You can call me any name you want, hit me with your fist until I bleed, you can throw things at me, take every cent I have, (enough people already do that. Without getting into detail because it’s private, I will say that I’m on the credit card company’s hit list due to how much I owe them,) and you may get me to complain at best. Trust me. I was complaining that the credit card company was being unfair for lack of a better term and using profanity. I even went as far as to tell mom to launch an attack at their headquarters, (which of course she didn’t do,) and my tirade was stopped simply by mom saying that if I took matters into my own hands, there would be hell to pay before telling me I was not to use my credit card again and to leave it at that with the threat of her not helping me if I didn’t. You see, people can call me a momma’s boy all they want but truth be told, everybody is lucky I have one because they save face, particularly the businesses involved with money but more importantly I save myself from jail time because I can’t even tell anybody how many times she’s stopped me from doing things I will regret to people I feel deserve it.

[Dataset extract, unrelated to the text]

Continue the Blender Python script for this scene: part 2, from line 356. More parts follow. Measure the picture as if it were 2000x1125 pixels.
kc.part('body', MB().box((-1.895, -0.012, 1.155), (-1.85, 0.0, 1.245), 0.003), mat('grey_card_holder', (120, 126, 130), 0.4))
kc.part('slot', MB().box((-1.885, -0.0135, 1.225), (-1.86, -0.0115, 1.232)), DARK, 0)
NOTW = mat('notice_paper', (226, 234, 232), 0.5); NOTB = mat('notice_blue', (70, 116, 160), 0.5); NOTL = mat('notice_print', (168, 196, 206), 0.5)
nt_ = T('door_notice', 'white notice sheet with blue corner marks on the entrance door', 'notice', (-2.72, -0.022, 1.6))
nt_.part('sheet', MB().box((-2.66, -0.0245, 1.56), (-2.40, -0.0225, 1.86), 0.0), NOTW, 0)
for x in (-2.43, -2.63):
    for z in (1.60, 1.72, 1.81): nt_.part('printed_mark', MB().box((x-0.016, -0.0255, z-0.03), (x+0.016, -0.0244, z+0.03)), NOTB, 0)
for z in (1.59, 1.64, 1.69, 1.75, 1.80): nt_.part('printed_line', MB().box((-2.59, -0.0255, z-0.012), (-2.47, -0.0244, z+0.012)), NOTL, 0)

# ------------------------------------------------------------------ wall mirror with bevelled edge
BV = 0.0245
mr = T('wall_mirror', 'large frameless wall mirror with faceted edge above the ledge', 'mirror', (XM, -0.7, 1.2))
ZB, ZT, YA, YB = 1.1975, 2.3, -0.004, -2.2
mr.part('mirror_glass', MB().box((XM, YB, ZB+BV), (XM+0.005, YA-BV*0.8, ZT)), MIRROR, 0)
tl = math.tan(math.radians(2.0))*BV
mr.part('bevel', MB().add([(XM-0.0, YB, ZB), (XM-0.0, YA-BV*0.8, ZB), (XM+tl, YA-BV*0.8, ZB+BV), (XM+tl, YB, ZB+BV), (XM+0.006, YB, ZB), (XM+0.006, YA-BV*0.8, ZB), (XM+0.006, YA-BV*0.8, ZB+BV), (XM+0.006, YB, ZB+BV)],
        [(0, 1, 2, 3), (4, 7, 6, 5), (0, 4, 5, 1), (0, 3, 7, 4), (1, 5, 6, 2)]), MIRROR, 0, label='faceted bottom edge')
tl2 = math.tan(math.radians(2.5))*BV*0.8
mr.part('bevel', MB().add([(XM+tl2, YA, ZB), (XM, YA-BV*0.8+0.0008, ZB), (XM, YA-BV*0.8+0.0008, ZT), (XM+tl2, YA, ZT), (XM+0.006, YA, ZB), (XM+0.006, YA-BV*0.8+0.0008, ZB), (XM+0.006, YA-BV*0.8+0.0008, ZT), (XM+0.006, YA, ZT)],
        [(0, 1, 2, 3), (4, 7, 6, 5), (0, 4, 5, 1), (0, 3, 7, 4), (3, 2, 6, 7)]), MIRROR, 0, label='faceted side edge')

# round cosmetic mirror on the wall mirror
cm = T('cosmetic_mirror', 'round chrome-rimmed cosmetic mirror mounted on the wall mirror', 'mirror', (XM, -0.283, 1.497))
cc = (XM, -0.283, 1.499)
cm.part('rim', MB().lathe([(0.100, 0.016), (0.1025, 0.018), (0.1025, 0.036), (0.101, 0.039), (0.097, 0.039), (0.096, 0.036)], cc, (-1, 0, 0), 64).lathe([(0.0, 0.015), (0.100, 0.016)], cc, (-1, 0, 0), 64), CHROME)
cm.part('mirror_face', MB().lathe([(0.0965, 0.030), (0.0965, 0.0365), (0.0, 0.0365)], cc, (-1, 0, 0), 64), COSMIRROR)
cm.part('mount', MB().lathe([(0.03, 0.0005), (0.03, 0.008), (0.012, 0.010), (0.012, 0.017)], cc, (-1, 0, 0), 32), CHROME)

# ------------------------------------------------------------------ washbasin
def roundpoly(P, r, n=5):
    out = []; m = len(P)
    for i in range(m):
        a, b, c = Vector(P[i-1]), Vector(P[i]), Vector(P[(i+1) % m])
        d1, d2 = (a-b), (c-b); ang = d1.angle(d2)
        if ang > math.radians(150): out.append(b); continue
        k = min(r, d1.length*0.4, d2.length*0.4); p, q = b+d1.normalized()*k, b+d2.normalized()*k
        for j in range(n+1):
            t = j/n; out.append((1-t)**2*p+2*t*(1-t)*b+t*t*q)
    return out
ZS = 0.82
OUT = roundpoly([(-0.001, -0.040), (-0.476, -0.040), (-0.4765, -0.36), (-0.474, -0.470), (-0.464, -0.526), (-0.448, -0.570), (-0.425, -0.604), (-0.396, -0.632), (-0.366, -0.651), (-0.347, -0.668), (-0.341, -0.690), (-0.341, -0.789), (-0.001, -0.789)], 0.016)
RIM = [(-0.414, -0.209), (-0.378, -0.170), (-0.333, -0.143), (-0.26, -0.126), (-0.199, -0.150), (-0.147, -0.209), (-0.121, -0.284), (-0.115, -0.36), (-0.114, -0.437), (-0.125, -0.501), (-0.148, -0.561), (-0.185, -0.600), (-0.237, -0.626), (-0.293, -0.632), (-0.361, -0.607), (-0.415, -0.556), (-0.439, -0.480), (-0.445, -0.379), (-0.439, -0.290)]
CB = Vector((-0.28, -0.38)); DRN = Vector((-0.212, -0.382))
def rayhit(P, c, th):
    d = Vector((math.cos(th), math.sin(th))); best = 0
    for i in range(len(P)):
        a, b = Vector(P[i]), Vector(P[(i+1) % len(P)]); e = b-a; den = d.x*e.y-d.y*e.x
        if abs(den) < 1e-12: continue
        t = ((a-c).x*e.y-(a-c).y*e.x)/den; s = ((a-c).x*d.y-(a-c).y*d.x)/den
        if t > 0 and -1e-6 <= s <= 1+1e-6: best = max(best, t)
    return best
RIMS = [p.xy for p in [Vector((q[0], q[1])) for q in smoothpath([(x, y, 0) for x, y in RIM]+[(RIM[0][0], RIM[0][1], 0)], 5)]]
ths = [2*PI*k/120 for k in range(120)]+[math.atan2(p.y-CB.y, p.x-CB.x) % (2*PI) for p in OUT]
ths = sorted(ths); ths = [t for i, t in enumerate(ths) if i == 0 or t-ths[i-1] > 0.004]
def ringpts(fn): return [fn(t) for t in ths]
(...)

However, one thing that bothers me is when people impede, intercept , or make mom have to wait for time with me because of their own selfish need to do something first. I’m ashamed to say that this has happened many times but unlike me, mom says I need to respect people who have a schedule even if that schedule means she has to wait longer to put her two cents in where I’m concerned. She’s my mother. She comes before anybody. I don’t care who it is. This is just the way I feel though. The difference between how I feel and how she feels is that she cares where I don’t. People intercepting on our time together only prove to me that they have no respect for her at all but she doesn’t see it that way. This bothers me about mom if I’m being completely honest. She gave birth to me. She’s in charge of me and I value her more than anybody on this planet so everybody needs to wait at the back of the line. The line starts and ends with her. I really don’t know why but she doesn’t feel this way and even gets mad if I confront and/or criticize someone in her presence about taking time away from us. I tell them to get lost, to f off and to wait until mom is ready to be free. The problem is each time this has happened, no matter who it is but particularly staff, (I can’t mention names because this is online,) but every morning if we’re on the phone and they show up to do my care, I will tell them, “(insert name of staff,) go away and come back later,” or I will simply point at the door leading to my room and tell them to leave until I’m finished. The point is that every time this happens, I get in trouble especially when mom is on speaker phone and can hear the way I’m talking to them. It always ends with me being forced to end the call prematurely with a warning to not rush through the rest of my care. Failure to finish my care properly and without kindness usually results in mom being angry at me despite the fact that I’m only rushing them for her sake which she always says isn’t necessary and that she can wait.

I’m going to make this real simple. When mom is present, everybody else waits and if they don’t, this is what bothers me. As for why this bothers me, well it’s my mother so she should get special treatment. I really don’t care what anyone says.